For single targets at any distance, you want semi-auto. You will re-aim after each shot.
In military use, full auto is for suppressive fire, design to force the enemy to take cover, not to pick off individual soldiers. Nonetheless automatic suppressive fire aimed in the general direction of the enemy likely accounts for much more enemy casualty than individual soldiers trying to pick off enemy with aimed fire.
Individual soldiers making aimed shot is not just that effective a means of hitting the enemy.

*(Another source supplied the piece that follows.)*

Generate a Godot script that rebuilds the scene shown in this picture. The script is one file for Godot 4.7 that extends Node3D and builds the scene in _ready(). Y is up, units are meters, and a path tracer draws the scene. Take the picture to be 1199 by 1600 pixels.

I was in the Australian army for two years. I served with the First Battalion, Royal Australian Regiment, in Malaysia and Singapore. This was considered a holiday posting, wives and kids came too. I thought not being shot at was just dandy. Active service but not war service, so I'm not a vet.
Automatic setting was seldom used on rifles***. The weapon for automatic fire was the M60 machine gun. Unlike the movies, that weapon was fired in 4 round bursts. Any more and the air cooled weapon got very hot and a round could explode in the breach. It fired a cone of fire. That means it would hit whatever you were aiming at plus everything around it.
*** Our generic weapon was the semi automatic 7.62 SLR. It could be turned into a temporary fully automatic weapon in about 30 seconds. Not recommended and you would be in deep doo doo if caught.